Il ajoute que la mise sous mandat de dépôt des quatre suspects permet de protéger les épargnes, de rassurer les clients quant à leurs épargnes, et de savoir qu’effectivement les gens n’ont pas le droit de s’amuser avec ces dépôts, qui sont, avant tout, la base de la fortune des banques. Comme pour défier toute peur, Christine est venue verser les 20 000 F représentant les frais de concours de son garçon, bachelier depuis deux ans et candidat pour l’entrée à l’Enset.

Une épargnante rencontrée à l’esplanade de la banque se dit sereine. « Il n’y a pas eu de problème dans les virements dans nos comptes, En fait, ça marche comme avant. Vous déposez votre demande de prêt, une semaine après vous avez le prêt. Il n’y a pas de crainte, parce que tout se passe comme avant.

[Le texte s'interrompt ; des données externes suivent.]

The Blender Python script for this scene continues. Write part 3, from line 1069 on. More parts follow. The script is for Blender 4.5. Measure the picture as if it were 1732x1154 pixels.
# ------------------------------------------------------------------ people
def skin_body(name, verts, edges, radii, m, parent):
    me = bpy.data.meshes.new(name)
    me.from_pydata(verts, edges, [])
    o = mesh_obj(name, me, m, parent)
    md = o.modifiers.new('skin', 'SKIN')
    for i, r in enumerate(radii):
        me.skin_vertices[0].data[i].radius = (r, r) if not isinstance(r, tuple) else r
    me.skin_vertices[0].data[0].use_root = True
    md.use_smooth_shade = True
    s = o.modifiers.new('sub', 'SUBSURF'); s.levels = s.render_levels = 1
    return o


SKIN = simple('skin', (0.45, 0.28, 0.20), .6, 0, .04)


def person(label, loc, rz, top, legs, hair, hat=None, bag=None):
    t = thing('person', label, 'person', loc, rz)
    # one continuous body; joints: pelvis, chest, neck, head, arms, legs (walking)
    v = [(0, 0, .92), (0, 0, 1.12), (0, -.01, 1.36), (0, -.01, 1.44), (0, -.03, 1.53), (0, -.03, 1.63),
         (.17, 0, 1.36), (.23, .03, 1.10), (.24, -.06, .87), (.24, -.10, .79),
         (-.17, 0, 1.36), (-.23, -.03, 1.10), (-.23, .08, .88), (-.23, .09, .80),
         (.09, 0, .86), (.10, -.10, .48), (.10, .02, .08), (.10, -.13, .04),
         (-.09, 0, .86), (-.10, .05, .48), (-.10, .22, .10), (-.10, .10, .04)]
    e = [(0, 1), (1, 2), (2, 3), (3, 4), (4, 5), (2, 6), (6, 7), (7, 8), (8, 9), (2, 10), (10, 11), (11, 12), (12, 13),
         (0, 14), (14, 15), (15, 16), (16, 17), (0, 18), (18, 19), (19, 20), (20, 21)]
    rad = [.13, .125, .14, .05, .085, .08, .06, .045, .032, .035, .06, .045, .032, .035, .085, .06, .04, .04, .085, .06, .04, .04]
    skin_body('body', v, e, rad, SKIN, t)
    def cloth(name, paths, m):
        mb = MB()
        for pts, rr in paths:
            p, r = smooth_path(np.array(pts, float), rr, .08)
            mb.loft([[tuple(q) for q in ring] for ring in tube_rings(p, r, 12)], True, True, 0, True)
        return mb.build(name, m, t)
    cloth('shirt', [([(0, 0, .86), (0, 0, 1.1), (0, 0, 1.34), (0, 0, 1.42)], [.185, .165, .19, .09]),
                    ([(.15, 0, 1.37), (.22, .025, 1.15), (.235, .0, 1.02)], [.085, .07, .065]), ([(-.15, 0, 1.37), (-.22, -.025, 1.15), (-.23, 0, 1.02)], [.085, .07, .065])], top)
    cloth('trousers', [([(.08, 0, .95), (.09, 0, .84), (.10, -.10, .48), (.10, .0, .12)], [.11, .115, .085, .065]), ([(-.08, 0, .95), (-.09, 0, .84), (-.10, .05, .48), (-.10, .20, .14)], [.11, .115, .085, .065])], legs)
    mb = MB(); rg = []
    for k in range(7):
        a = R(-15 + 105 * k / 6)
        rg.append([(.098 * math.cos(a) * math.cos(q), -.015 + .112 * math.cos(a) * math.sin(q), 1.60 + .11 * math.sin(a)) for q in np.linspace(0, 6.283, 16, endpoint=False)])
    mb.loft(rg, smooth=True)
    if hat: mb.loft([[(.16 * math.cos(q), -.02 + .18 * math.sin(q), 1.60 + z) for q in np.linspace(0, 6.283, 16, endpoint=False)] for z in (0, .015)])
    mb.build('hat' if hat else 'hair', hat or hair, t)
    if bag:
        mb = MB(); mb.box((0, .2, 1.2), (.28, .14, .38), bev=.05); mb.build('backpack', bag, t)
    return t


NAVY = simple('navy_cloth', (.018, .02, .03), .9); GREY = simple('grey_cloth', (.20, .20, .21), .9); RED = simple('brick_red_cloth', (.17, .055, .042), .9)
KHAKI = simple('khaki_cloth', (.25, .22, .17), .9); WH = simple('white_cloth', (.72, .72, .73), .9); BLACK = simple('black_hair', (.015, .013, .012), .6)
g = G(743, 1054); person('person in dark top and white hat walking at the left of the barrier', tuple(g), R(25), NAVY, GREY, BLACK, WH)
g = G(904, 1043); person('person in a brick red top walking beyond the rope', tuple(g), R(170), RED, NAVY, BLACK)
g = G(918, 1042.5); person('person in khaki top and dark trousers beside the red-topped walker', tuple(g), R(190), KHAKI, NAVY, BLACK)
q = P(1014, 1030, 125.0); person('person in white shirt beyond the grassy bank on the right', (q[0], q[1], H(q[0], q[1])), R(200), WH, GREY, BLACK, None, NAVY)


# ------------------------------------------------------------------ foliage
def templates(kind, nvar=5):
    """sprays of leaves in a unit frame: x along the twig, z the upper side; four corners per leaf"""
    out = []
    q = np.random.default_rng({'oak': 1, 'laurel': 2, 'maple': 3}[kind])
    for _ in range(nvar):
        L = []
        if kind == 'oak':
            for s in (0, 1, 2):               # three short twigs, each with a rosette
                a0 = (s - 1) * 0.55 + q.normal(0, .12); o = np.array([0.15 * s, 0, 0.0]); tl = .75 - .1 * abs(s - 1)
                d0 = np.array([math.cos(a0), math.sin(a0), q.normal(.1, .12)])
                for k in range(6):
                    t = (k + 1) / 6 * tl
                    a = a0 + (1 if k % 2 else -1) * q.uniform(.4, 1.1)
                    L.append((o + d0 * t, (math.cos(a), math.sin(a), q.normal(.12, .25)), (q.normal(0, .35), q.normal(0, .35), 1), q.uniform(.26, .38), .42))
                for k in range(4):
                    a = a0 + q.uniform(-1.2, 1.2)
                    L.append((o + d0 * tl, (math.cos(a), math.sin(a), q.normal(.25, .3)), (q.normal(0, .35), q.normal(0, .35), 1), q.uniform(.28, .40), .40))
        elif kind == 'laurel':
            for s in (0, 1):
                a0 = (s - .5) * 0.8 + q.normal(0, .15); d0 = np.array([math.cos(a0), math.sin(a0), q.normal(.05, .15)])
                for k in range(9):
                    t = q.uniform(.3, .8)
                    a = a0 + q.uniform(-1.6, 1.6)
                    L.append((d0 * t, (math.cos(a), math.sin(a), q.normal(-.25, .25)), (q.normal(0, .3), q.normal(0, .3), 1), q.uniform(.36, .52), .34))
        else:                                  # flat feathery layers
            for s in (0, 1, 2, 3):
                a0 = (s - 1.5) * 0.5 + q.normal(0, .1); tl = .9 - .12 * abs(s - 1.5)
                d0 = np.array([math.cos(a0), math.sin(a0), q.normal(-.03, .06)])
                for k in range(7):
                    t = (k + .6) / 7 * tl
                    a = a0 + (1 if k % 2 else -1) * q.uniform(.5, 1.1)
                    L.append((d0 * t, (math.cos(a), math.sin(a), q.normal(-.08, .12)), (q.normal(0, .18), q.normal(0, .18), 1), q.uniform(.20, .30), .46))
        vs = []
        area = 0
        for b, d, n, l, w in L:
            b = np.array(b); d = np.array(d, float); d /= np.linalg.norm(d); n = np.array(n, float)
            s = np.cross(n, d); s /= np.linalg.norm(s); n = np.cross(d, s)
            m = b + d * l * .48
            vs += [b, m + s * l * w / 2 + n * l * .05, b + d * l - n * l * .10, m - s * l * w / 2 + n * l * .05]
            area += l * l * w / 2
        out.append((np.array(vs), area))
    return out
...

Quand il y a les versements et les virements de salaires, il n’y a pas de retard. Je viens de faire une opération de retrait sans problème », déclare sous anonymat cette quinquagénaire.

Un avis que ne partage pas Pierre Numkam, auditeur bancaire, qui pense qu’il y a lieu de s’inquiéter. « Cette banque est en faillite. Au regard des dispositions règlementaires et légales en vigueur, on devrait la dissoudre. Prenez les 50 milliards qu’on nous révèle aujourd’hui comme ayant été publié par un rapport de la Cobac, imputez-les sur le capital social de cette banque, il n’y a plus rien. Le capital social est totalement dilapidé.

Donc les actionnaires n’ont plus rien dans cette banque. Ceux qui pensent que la banque n’est pas menacée, je leur dis qu’ils ont totalement tort, au regard de ce que dit la loi et les dispositions même de l’Ohada ont prévu pour sécuriser leurs dépôts. Ils ont toutes les raisons d’être inquiets, au contraire. »

Les quatre suspects sont soupçonnés d’avoir, entre 2003 et 2015, et donc en 12 ans, procédé à des surfacturations de prestations, à des octrois de crédits à des tiers avec qui ils étaient de mèche, et qui par la suite prenaient la fuite. Résultat, la filiale camerounaise du Français Bpce n’a réalisé qu’un bénéfice de 4,5 milliards en 2015, soit un déficit de 63%. Ce mécanisme de détournement bien huilé a été mis à nu par un rapport de la Cobac après que le Dg de la Bicec, Alain Ripert, ait découvert le pot-aux-roses en février 2015.

« Pour le cas d’espèce on nous a dit qu’ils (les actionnaires, ndlr) n’étaient pas au courant, mais s’ils avaient pris toutes les précautions qu’il aurait fallu, on n’en serait pas arrivé là. Donc la faute est bien celle des actionnaires avant d’être celle de la Cobac  », s’étonne Pierre Numkam.